I did desert, because I found that was my only method of getting from Albany. I should have taken my leave of your most agreable family, but the Urgency of my Journey would not admitt of it. Pray make my Excuses & present my Compliments to yr. Lady (whose Welfare I should gladly hear of ) & also to the young Ladys yr. Daughters.

I had a fatiguing Journey here, but don’t find myself the worse for it. We want much to have the Report of the Cmssrs. of the Indian Treaty. The Report of the Cmttee. I was upon is Committed, & I hope will soon be reported. I shall press the matter1; I find the Time of my Delegation is Extended to the Last of the month after which it is uncertain whether I shall be here.

Inclosed I send a Newspaper containing a simple & I think very intelligeable method of making Salt petre, as also the result of the Cmtee. you were upon which I am sure never was dispersed in the manner it ought to have been. I am sure you will extend the knowledge & practice of this most essential manufacture as far as you possibly can. I assure you it becomes more & more necessary to encrease it.

My Compliments to Mr. Dough,2 Col. Tenbroek3 & others with whom I had the pleasure of any Acquaintance.

Hoping you health & best hapiness, I rest yr. most hble. Sevt.,

R. T. Paine 129

P.S. I also send you a Resolve of Congress occasioned by the Kings Proclamation.4

They have got to make Salt petre in large quantitys in many places, & to that degree in Massa. that the Government are about Setting up two powder Mills. Pray don’t be behind the best of us.

There is no news here, except that the River is broke up here & I expect 2 ships of 30 guns & 2 Briggs of 18 or 20 will sail soon on a Cruise.

RC (Signers Collection Gar. 20, Special Collections, Milton S. Eisenhower Library, Johns Hopkins University, Baltimore) ; addressed: “To the honble Philip Schuyler Esq, Major General of the American Forces at Albany”; endorsed.

1.

Congress passed a series of resolves dealing with the military situation in New York and Canada on Jan. 8–9 (Journals of the Continental Congress, 4:38–40, 42–45).

2.

Volkert Pieter Douw (1720–1801) was at this time a delegate to and vice president of the New York Provincial Congress. He had been recorder of Albany, 1750–1756; a member of the provincial assembly, 1759–1768; and mayor of Albany, 1761–1770. Later he served as commissary to the North Army, 1779–1780, and after the war was a state senator and county judge The Twentieth Century Biographical Dictionary of Notable Americans [Boston, 1904]).

3.

Abraham Ten Broek (1734–1810) was at this time colonel of the militia and member of the New York Provincial Congress and committee of safety.
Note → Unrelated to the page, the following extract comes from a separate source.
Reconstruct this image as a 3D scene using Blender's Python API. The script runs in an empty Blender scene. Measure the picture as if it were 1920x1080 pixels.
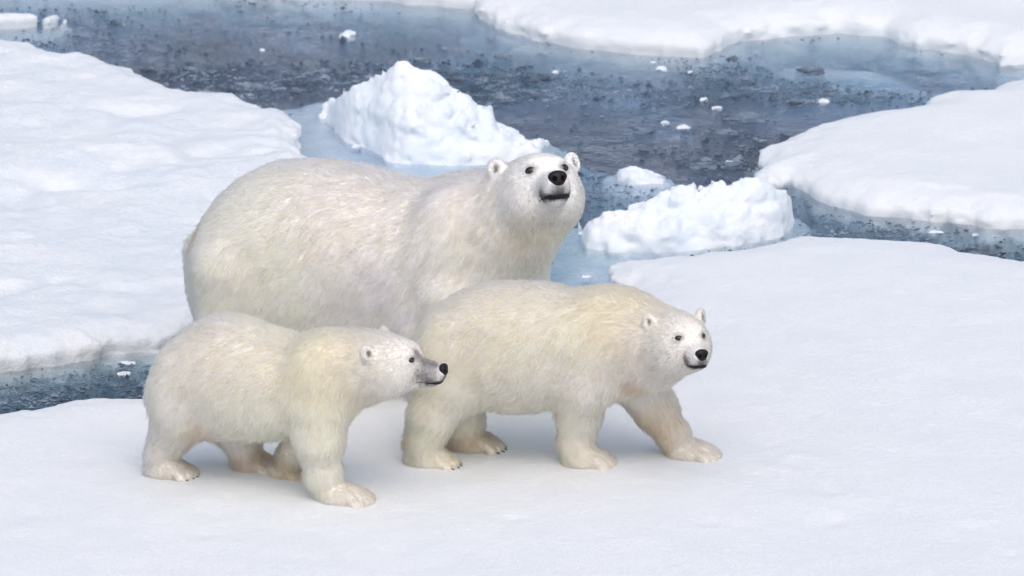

Later he became a brigadier general headquartered in Albany. After his military service, Ten Broek was the first judge of the court of common pleas for Albany County and the city’s first mayor [ DAB ].

4.

Congress’s resolution of Dec. 6, 1775, which was subsequently printed as a broadside by John Dunlap (Journals of the Continental Congress, 3:409–412, 513). It was in response to King George III’s proclamation to suppress rebellion and sedition in North America, dated Aug. 23, 1775. The proclamation appears in Merrill Jensen, ed., English Historical Documents, vol. 9: American Colonial Documents to 1776 (New York, 1962), 850–851.